## Data extract
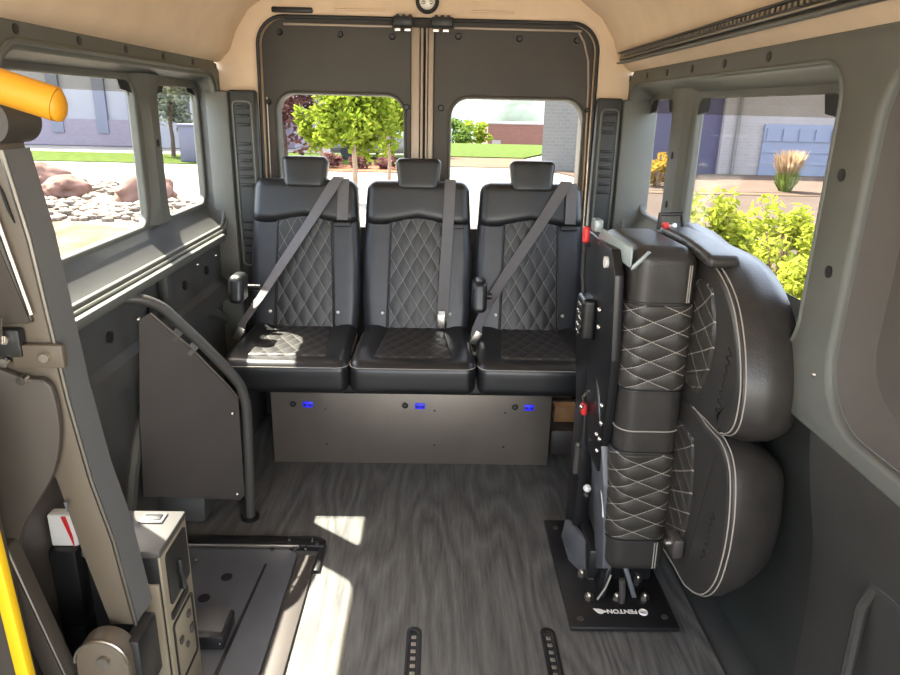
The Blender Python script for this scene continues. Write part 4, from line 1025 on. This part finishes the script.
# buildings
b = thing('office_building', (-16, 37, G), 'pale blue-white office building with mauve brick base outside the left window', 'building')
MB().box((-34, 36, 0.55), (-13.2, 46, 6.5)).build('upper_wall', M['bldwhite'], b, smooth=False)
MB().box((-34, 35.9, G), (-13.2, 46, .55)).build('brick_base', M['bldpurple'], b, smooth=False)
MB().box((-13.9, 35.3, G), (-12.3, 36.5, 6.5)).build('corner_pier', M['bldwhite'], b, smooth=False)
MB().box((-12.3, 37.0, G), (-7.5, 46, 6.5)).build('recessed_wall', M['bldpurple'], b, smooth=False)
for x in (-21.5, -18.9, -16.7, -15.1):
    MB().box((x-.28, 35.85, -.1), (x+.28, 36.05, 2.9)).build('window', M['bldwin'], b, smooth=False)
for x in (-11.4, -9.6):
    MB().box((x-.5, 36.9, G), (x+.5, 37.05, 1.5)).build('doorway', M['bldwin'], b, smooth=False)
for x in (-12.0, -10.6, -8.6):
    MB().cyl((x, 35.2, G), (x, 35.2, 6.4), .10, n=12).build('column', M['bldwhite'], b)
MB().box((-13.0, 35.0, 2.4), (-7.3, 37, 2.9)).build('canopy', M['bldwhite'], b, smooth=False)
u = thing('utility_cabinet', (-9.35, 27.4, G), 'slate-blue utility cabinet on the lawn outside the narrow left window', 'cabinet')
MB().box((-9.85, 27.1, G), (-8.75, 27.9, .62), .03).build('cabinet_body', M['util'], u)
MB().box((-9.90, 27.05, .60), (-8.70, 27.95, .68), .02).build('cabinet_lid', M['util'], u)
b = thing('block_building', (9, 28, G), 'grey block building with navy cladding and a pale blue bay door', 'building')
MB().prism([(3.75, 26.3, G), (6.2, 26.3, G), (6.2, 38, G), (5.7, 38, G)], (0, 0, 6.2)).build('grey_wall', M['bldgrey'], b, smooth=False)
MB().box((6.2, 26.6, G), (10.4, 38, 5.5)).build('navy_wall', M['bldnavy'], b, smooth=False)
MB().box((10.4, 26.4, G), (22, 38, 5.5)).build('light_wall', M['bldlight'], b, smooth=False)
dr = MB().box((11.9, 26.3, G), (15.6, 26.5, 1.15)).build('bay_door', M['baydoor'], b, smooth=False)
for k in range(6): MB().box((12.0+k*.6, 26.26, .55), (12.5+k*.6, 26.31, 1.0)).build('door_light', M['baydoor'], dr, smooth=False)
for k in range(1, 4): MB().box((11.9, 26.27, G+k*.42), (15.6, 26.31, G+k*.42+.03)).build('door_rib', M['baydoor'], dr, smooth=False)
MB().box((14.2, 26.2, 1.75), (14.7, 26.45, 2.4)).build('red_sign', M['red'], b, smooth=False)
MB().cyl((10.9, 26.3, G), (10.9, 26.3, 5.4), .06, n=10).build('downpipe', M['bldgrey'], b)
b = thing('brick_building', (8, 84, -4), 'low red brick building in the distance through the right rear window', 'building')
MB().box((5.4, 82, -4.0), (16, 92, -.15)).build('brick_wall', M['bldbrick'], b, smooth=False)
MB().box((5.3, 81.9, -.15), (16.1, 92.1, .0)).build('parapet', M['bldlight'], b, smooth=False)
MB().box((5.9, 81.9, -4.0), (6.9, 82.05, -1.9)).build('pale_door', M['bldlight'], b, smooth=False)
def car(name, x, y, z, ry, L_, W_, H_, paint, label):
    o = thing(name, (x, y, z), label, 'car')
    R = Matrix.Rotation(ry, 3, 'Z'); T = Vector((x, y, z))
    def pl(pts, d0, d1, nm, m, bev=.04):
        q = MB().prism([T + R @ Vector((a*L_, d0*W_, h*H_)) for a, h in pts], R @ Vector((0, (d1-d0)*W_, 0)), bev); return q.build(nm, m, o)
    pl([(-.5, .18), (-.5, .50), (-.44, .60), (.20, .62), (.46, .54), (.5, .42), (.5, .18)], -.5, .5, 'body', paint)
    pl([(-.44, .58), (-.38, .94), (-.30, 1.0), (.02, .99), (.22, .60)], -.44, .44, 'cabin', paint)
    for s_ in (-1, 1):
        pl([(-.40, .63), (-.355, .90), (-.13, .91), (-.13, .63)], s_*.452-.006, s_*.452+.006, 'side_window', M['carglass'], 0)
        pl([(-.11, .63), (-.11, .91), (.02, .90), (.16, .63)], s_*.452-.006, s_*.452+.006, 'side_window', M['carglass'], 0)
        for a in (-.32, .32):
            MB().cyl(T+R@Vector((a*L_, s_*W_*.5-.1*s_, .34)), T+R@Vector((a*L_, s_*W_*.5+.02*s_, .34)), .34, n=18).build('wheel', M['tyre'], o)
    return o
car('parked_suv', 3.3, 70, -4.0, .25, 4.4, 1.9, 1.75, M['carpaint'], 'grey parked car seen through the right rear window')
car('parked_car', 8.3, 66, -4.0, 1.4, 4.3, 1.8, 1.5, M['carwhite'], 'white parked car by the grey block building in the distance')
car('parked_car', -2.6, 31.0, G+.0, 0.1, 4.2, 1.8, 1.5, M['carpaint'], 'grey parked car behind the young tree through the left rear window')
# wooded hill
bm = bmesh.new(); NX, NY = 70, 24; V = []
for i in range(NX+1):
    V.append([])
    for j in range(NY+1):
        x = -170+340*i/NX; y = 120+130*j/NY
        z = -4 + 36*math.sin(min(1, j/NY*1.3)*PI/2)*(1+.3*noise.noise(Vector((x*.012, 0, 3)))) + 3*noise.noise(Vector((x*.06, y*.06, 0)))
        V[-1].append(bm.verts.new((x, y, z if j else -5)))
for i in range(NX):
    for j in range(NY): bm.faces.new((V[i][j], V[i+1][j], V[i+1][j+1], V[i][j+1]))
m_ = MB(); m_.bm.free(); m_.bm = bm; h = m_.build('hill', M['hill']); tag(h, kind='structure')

## Written problem
Omit the pictures, then quote the rest of the material above exactly.

## The reply
The Blender Python script for this scene continues. Write part 4, from line 1025 on. This part finishes the script.
# buildings
b = thing('office_building', (-16, 37, G), 'pale blue-white office building with mauve brick base outside the left window', 'building')
MB().box((-34, 36, 0.55), (-13.2, 46, 6.5)).build('upper_wall', M['bldwhite'], b, smooth=False)
MB().box((-34, 35.9, G), (-13.2, 46, .55)).build('brick_base', M['bldpurple'], b, smooth=False)
MB().box((-13.9, 35.3, G), (-12.3, 36.5, 6.5)).build('corner_pier', M['bldwhite'], b, smooth=False)
MB().box((-12.3, 37.0, G), (-7.5, 46, 6.5)).build('recessed_wall', M['bldpurple'], b, smooth=False)
for x in (-21.5, -18.9, -16.7, -15.1):
    MB().box((x-.28, 35.85, -.1), (x+.28, 36.05, 2.9)).build('window', M['bldwin'], b, smooth=False)
for x in (-11.4, -9.6):
    MB().box((x-.5, 36.9, G), (x+.5, 37.05, 1.5)).build('doorway', M['bldwin'], b, smooth=False)
for x in (-12.0, -10.6, -8.6):
    MB().cyl((x, 35.2, G), (x, 35.2, 6.4), .10, n=12).build('column', M['bldwhite'], b)
MB().box((-13.0, 35.0, 2.4), (-7.3, 37, 2.9)).build('canopy', M['bldwhite'], b, smooth=False)
u = thing('utility_cabinet', (-9.35, 27.4, G), 'slate-blue utility cabinet on the lawn outside the narrow left window', 'cabinet')
MB().box((-9.85, 27.1, G), (-8.75, 27.9, .62), .03).build('cabinet_body', M['util'], u)
MB().box((-9.90, 27.05, .60), (-8.70, 27.95, .68), .02).build('cabinet_lid', M['util'], u)
b = thing('block_building', (9, 28, G), 'grey block building with navy cladding and a pale blue bay door', 'building')
MB().prism([(3.75, 26.3, G), (6.2, 26.3, G), (6.2, 38, G), (5.7, 38, G)], (0, 0, 6.2)).build('grey_wall', M['bldgrey'], b, smooth=False)
MB().box((6.2, 26.6, G), (10.4, 38, 5.5)).build('navy_wall', M['bldnavy'], b, smooth=False)
MB().box((10.4, 26.4, G), (22, 38, 5.5)).build('light_wall', M['bldlight'], b, smooth=False)
dr = MB().box((11.9, 26.3, G), (15.6, 26.5, 1.15)).build('bay_door', M['baydoor'], b, smooth=False)
for k in range(6): MB().box((12.0+k*.6, 26.26, .55), (12.5+k*.6, 26.31, 1.0)).build('door_light', M['baydoor'], dr, smooth=False)
for k in range(1, 4): MB().box((11.9, 26.27, G+k*.42), (15.6, 26.31, G+k*.42+.03)).build('door_rib', M['baydoor'], dr, smooth=False)
MB().box((14.2, 26.2, 1.75), (14.7, 26.45, 2.4)).build('red_sign', M['red'], b, smooth=False)
MB().cyl((10.9, 26.3, G), (10.9, 26.3, 5.4), .06, n=10).build('downpipe', M['bldgrey'], b)
b = thing('brick_building', (8, 84, -4), 'low red brick building in the distance through the right rear window', 'building')
MB().box((5.4, 82, -4.0), (16, 92, -.15)).build('brick_wall', M['bldbrick'], b, smooth=False)
MB().box((5.3, 81.9, -.15), (16.1, 92.1, .0)).build('parapet', M['bldlight'], b, smooth=False)
MB().box((5.9, 81.9, -4.0), (6.9, 82.05, -1.9)).build('pale_door', M['bldlight'], b, smooth=False)
def car(name, x, y, z, ry, L_, W_, H_, paint, label):
    o = thing(name, (x, y, z), label, 'car')
    R = Matrix.Rotation(ry, 3, 'Z'); T = Vector((x, y, z))
    def pl(pts, d0, d1, nm, m, bev=.04):
        q = MB().prism([T + R @ Vector((a*L_, d0*W_, h*H_)) for a, h in pts], R @ Vector((0, (d1-d0)*W_, 0)), bev); return q.build(nm, m, o)
    pl([(-.5, .18), (-.5, .50), (-.44, .60), (.20, .62), (.46, .54), (.5, .42), (.5, .18)], -.5, .5, 'body', paint)
    pl([(-.44, .58), (-.38, .94), (-.30, 1.0), (.02, .99), (.22, .60)], -.44, .44, 'cabin', paint)
    for s_ in (-1, 1):
        pl([(-.40, .63), (-.355, .90), (-.13, .91), (-.13, .63)], s_*.452-.006, s_*.452+.006, 'side_window', M['carglass'], 0)
        pl([(-.11, .63), (-.11, .91), (.02, .90), (.16, .63)], s_*.452-.006, s_*.452+.006, 'side_window', M['carglass'], 0)
        for a in (-.32, .32):
            MB().cyl(T+R@Vector((a*L_, s_*W_*.5-.1*s_, .34)), T+R@Vector((a*L_, s_*W_*.5+.02*s_, .34)), .34, n=18).build('wheel', M['tyre'], o)
    return o
car('parked_suv', 3.3, 70, -4.0, .25, 4.4, 1.9, 1.75, M['carpaint'], 'grey parked car seen through the right rear window')
car('parked_car', 8.3, 66, -4.0, 1.4, 4.3, 1.8, 1.5, M['carwhite'], 'white parked car by the grey block building in the distance')
car('parked_car', -2.6, 31.0, G+.0, 0.1, 4.2, 1.8, 1.5, M['carpaint'], 'grey parked car behind the young tree through the left rear window')
# wooded hill
bm = bmesh.new(); NX, NY = 70, 24; V = []
for i in range(NX+1):
    V.append([])
    for j in range(NY+1):
        x = -170+340*i/NX; y = 120+130*j/NY
        z = -4 + 36*math.sin(min(1, j/NY*1.3)*PI/2)*(1+.3*noise.noise(Vector((x*.012, 0, 3)))) + 3*noise.noise(Vector((x*.06, y*.06, 0)))
        V[-1].append(bm.verts.new((x, y, z if j else -5)))
for i in range(NX):
    for j in range(NY): bm.faces.new((V[i][j], V[i+1][j], V[i+1][j+1], V[i][j+1]))
m_ = MB(); m_.bm.free(); m_.bm = bm; h = m_.build('hill', M['hill']); tag(h, kind='structure')